About UNL Archive

Purpose

The UNL Archive is a repository dedicated to preserving and providing access to the materials produced by the Universal Networking Language (UNL) Project, ensuring that the documentation and resources remain accessible for historical, academic, and technical reference. The Archive's mission is archival preservation and public access for research, teaching, reference, and reuse under the licensing and limits described below.

Limitations

All materials are provided “as of 2015”, with no further development or support. They are preserved in their original form, and the UNL Archive does not undertake any further development, maintenance, or technical assistance for archived content. Users should be aware that some components may depend on deprecated technologies or external resources that are no longer maintained.

License & Reuse

All data is released under an Attribution-ShareAlike (CC BY-SA) Creative Commons license. These resources are preserved as-is for reference and reuse, provided proper credit is given and derivative works are released under the same or a compatible license (CC BY-SA). See CC BY-SA 4.0 for details.

Content

The UNL Archive comprises the following materials:

  • A concise, introductory overview explaining what UNLweb was, the UNL Program, and its main applications — designed to provide newcomers and researchers with essential contextual understanding.
  • Access to the original version of UNLweb, except for the Joomla-based interface (previously used for news) and certain features that depend on deprecated external libraries requiring substantial redevelopment. These components remain archived but may not be operational. Core UNLweb functionality, however, is fully preserved: past users can still log in, access their profiles, and retrieve their data; new users can register accounts and contribute to the platform.
  • Access to the original version of UNLarium — the crowdsourcing environment for the development of language resources — including its data and functionality, except for elements that relied on third-party code no longer maintained. Some interactive or integrated features may therefore be limited, but users can still contribute to dictionaries and grammars, access lexical resources, and explore the archived content.
  • Access to the original version of UNLwiki, the primary source of project documentation, including UNL Specifications and UNDL Foundation Recommendations for Language Engineering. All preserved content remains available for reading and research, but public editing has been disabled for security reasons.
  • Access to the original version of VALERIE — the Virtual Learning Environment for UNL — including the ability to obtain new certificates. These certificates are maintained because they are required for user access and functionality, but they are no longer signed by the original project authority and therefore do not carry official validation.

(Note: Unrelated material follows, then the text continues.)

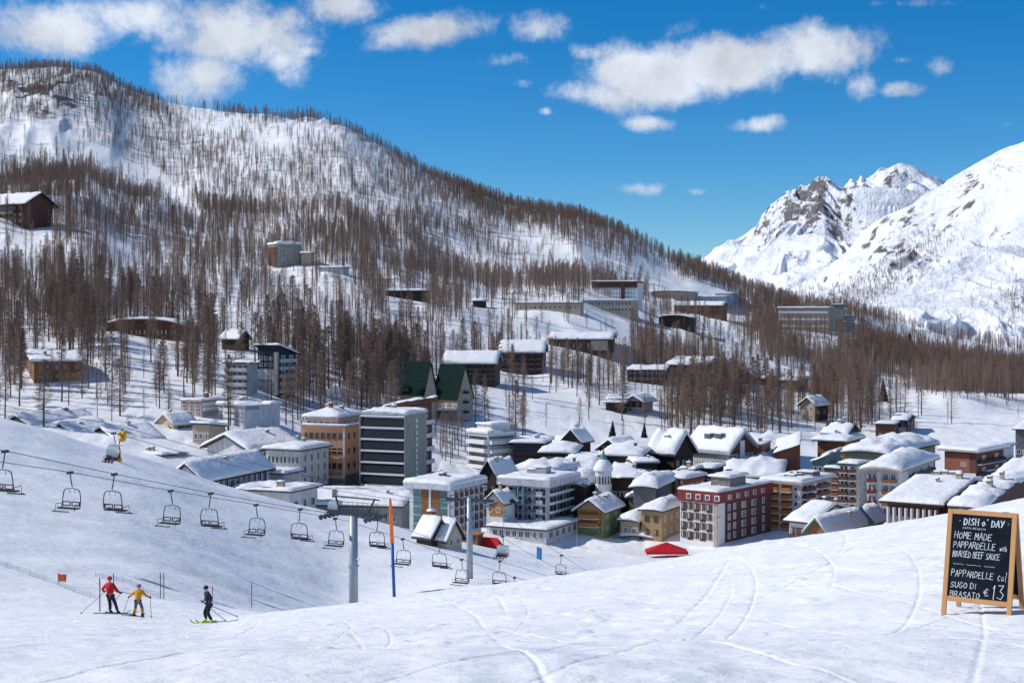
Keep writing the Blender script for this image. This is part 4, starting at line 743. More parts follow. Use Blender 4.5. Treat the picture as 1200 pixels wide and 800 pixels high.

The UNL Archive does not yet include the following components:

  • UNL dev — the development environment and its tools (IAN, SEAN, EUGENE, NORMA, etc.). These require substantial updates to function properly;
  • UNL Core — the core framework and its associated modules. This component also requires further work before it can be restored or made operational.
  • Lily, Keys, and Tut — these were never publicly released and depend on UNLdev and UNLCore for operation, which prevents their inclusion at this stage.
  • UNL Community — the social networking platform for users and developers. It was scarcely used within UNLweb, does not contain any technical material and is therefore not part of the Archive.
  • UNL Forum — the discussion and message exchange facility, which was heavily vandalized with spam and has been permanently disabled.
  • UNL Centre's tools (DeCo, EnCo, Universal Parser, DicBuilder and UW Gate) — these tools are proprietary and were never part of UNLweb.
  • Other tools and resources developed by partners or third parties that were not directly integrated into UNLweb, UNLarium or UNLdev.

Independence

UNL Archive is a private initiative without any links to the United Nations University, the UNDL Foundation, or any other organization previously involved in the UNL Project. References to those organizations within archived materials are historical and do not imply current affiliation, sponsorship or endorsement.

Contribute / Volunteer

Volunteer work or any form of contribution is welcomed. The Archive is volunteer-run and contributions are appreciated — whether improving metadata, digitizing materials, fixing preservation issues, or helping with technical tasks. If you want to help, please contact: admin@unlarchive.org

Founding, History and Dedication

UNL Archive was created upon a request from Prof. Tarcisio Della Senta, former President of the UNDL Foundation, to preserve the materials of the UNL Project after its closure. The Archive is maintained by Ronaldo Martins, former Language Resources Manager of the UNDL Foundation, in a volunteer capacity.

This Archive is also offered as a tribute to everyone who worked on the UNL Project — in Geneva and around the world — and who shared the vision that the UNL, as depicted in its logo, could one day become the UN Language, the seventh official language of the United Nations, one that would facilitate communication and understanding among all peoples, and which would serve as a technological response to the digital divide and to global language barriers, linguistic imperialism, and language prejudice, as well as to the asymmetry of information and accessibility issues that results from them. While that vision was not realized, the efforts and dedication of all involved deserve recognition and remembrance.

Technical and legal note: Materials are preserved in their original form without warranties or committed updates. Before using any component in production (for example, certificates, libraries, or services), verify compatibility, legal status and operational validity.